Do you think that the response to the full-scale Russian invasion of Ukraine has also been responded to in civilisational terms? 

I think it is fairly clear that the war has been framed in quite a civilisational way. The contrast between how Ukrainian refugees and refugees from other parts of the world are treated is very striking. At the beginning of the war, von der Leyen said, “Ukraine belongs to us”. That language would never be used about Algeria, Morocco, or Syria. I also think that Russia is being constructed as a civilisational “other” against which Europe defines itself, and there’s a long history to that idea. 

There are other ways to look at the war though: in a realist way or even an ideological, neoconservative way – that is, as part of a global struggle between democracy and authoritarianism. 

Is it possible to separate supporting, say, European sovereignty from exclusionary discourses? Can you not support European strategic autonomy and maybe even a European army without slipping into defending racist border policies? 
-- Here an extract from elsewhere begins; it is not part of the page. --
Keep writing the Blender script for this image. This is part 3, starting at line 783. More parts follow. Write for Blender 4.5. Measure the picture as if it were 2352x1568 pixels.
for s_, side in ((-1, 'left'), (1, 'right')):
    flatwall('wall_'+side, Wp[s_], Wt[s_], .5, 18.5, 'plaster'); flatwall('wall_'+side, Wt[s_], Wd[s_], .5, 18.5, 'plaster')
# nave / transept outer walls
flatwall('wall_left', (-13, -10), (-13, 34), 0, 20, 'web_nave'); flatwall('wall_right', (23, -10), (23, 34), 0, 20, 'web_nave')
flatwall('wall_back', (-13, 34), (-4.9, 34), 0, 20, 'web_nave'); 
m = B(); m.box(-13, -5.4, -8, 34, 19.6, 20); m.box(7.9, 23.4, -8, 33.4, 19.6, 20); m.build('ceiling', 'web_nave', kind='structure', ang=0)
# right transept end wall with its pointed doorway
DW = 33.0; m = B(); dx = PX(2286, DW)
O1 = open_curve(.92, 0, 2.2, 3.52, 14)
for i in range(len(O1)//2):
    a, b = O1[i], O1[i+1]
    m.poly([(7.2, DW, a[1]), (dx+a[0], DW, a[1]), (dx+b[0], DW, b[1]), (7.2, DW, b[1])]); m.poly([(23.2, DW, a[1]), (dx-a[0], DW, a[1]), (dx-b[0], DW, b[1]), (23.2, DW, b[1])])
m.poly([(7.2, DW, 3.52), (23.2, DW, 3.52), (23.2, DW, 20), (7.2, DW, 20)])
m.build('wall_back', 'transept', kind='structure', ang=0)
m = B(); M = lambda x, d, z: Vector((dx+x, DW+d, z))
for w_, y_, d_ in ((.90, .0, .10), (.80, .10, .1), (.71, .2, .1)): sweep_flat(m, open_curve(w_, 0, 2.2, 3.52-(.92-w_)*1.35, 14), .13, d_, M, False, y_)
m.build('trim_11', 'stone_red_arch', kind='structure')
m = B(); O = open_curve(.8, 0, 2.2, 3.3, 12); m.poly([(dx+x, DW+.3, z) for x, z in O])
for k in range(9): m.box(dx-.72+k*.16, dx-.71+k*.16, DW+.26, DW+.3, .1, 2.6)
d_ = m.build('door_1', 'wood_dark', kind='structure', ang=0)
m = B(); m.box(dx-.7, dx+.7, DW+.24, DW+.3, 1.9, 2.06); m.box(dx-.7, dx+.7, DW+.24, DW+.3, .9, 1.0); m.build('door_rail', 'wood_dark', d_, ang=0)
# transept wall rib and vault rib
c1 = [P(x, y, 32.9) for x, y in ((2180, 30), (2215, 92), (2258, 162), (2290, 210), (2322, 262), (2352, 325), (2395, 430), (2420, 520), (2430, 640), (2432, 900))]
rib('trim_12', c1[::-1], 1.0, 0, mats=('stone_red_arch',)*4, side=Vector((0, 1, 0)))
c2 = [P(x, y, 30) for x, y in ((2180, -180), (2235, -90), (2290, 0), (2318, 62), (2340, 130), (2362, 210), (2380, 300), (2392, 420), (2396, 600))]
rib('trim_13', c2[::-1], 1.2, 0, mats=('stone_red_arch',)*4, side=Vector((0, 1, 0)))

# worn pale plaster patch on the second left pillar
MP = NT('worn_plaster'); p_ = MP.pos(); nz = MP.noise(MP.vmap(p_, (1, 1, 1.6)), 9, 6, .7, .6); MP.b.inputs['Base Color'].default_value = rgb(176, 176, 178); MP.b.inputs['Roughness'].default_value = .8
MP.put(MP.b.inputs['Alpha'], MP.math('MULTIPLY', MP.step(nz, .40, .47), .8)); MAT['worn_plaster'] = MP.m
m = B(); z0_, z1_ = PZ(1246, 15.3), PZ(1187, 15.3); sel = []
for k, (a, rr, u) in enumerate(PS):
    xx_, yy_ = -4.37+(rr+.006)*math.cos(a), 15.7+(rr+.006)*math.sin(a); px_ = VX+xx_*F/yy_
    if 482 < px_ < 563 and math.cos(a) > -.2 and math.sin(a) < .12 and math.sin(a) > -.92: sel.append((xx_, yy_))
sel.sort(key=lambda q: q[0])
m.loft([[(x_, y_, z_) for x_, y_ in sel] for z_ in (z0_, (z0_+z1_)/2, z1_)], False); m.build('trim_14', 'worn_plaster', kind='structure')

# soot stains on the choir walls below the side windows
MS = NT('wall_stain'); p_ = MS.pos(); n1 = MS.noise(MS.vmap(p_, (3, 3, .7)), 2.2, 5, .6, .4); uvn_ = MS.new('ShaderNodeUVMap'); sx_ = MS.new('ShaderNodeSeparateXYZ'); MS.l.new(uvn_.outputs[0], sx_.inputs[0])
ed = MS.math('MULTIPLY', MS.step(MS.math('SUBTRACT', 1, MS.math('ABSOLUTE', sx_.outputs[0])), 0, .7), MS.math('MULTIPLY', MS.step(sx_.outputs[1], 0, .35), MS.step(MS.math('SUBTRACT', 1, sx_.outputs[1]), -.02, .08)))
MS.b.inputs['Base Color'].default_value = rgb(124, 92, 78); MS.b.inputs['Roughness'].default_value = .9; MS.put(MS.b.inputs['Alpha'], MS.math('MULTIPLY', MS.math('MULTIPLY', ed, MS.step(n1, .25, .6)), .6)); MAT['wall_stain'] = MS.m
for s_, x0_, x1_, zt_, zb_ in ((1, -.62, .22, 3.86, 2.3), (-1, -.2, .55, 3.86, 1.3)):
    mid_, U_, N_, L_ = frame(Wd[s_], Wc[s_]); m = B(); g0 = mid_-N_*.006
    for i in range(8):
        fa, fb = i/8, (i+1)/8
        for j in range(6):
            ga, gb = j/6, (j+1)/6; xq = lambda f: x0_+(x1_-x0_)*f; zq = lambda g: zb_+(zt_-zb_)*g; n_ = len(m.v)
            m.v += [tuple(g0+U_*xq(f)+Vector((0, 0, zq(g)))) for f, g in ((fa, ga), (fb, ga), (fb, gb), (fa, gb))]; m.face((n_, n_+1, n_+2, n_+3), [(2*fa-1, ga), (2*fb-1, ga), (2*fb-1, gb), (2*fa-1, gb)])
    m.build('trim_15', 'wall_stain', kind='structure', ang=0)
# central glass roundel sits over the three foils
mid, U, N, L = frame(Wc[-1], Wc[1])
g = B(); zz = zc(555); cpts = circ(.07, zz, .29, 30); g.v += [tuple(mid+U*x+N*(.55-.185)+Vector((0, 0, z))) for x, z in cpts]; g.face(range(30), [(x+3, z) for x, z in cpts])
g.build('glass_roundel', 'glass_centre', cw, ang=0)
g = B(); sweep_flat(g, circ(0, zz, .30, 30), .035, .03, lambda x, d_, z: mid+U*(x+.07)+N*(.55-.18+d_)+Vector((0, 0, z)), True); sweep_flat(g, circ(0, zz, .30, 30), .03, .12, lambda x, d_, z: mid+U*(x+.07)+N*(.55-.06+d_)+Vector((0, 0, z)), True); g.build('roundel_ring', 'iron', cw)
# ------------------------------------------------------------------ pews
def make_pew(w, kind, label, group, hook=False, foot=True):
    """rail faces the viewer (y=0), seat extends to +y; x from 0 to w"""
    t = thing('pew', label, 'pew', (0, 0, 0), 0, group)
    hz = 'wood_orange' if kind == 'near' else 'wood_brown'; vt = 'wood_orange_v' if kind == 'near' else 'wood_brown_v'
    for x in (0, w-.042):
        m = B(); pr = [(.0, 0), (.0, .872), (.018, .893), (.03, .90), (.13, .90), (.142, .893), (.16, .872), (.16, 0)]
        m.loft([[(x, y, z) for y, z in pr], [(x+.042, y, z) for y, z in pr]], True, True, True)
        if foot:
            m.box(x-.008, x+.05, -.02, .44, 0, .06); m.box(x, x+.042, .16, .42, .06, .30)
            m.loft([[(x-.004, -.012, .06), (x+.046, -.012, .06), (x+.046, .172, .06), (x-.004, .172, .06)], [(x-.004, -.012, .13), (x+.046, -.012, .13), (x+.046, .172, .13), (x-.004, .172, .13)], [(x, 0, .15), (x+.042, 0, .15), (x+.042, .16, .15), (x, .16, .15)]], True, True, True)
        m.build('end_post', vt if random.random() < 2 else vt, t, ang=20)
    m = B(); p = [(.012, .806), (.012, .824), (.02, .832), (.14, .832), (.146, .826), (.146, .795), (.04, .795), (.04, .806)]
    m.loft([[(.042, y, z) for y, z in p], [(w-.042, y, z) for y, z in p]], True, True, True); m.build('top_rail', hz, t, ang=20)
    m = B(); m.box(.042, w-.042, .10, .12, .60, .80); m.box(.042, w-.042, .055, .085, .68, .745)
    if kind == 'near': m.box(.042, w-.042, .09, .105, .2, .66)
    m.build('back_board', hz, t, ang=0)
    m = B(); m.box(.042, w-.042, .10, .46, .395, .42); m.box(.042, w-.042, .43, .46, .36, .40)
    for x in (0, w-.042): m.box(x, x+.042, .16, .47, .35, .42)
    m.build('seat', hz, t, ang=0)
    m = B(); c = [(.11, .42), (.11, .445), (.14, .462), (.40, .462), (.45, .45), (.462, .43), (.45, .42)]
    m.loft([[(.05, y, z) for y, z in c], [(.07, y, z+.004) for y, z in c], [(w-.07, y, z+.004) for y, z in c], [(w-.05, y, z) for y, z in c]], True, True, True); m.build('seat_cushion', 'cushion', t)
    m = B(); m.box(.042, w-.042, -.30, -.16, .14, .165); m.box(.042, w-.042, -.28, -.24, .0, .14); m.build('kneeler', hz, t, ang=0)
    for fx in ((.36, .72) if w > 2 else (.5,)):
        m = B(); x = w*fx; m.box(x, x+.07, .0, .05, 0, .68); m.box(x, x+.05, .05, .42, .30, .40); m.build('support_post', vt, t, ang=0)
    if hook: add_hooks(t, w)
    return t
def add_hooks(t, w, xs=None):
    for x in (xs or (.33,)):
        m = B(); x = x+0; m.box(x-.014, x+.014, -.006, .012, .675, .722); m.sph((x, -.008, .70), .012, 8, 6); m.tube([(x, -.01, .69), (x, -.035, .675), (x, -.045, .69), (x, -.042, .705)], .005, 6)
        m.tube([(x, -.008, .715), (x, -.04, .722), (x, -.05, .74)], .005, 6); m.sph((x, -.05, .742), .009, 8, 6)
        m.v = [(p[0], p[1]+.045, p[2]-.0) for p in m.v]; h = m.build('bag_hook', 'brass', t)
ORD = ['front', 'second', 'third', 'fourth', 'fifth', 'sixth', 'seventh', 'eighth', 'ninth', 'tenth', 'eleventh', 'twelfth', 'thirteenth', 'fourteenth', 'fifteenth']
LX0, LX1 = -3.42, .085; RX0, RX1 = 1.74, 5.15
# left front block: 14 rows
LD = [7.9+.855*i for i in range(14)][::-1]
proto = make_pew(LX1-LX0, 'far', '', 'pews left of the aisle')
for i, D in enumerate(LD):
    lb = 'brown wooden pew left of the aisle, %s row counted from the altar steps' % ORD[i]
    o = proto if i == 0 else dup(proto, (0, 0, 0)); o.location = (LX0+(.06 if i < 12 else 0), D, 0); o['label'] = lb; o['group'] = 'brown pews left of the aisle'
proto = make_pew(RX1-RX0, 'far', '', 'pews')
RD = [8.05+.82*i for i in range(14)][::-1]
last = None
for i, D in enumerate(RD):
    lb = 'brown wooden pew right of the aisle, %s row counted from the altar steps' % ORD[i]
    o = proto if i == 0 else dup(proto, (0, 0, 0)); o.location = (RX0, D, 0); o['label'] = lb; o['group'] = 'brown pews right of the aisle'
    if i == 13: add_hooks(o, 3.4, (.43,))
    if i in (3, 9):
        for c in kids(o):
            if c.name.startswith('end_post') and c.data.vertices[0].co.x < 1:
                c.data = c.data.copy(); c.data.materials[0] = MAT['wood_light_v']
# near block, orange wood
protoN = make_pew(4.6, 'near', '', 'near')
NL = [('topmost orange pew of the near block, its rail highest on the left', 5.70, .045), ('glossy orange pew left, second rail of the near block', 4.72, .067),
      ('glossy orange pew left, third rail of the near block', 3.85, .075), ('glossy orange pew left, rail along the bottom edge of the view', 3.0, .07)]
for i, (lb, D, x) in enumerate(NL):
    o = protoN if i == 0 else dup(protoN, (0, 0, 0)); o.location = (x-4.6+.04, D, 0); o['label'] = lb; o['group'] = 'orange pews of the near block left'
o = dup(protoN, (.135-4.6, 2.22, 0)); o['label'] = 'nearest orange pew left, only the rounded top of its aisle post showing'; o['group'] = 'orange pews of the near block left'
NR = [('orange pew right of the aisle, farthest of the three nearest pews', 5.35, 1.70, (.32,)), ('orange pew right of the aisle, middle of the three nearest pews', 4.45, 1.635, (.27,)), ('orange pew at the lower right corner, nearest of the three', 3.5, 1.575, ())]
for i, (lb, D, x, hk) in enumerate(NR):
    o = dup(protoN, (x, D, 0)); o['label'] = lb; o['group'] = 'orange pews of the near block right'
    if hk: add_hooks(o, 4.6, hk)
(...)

There are at least two alternative ways of thinking about a geopolitical Europe, and there may be others too. The first is very realist. In a world of great power competition, Europe also needs to be a continental great power alongside China, the United States, Russia, and so on. It might be hard for pro-Europeans to think in that way because it requires them to abandon the high moral ground, the pro-European moral superiority as it were. But there is nothing wrong with that realist framing.

There is also an ideological framing free of ethnic, religious, or civilisational connotations. This is an argument about the global struggle between authoritarianism and democracy, which hawkish people in the UK and US think about. I don’t agree with that reading, but at least the civilisational element is absent. A powerful Europe with a coherent, effective European foreign policy doesn’t have to be a great civilisation.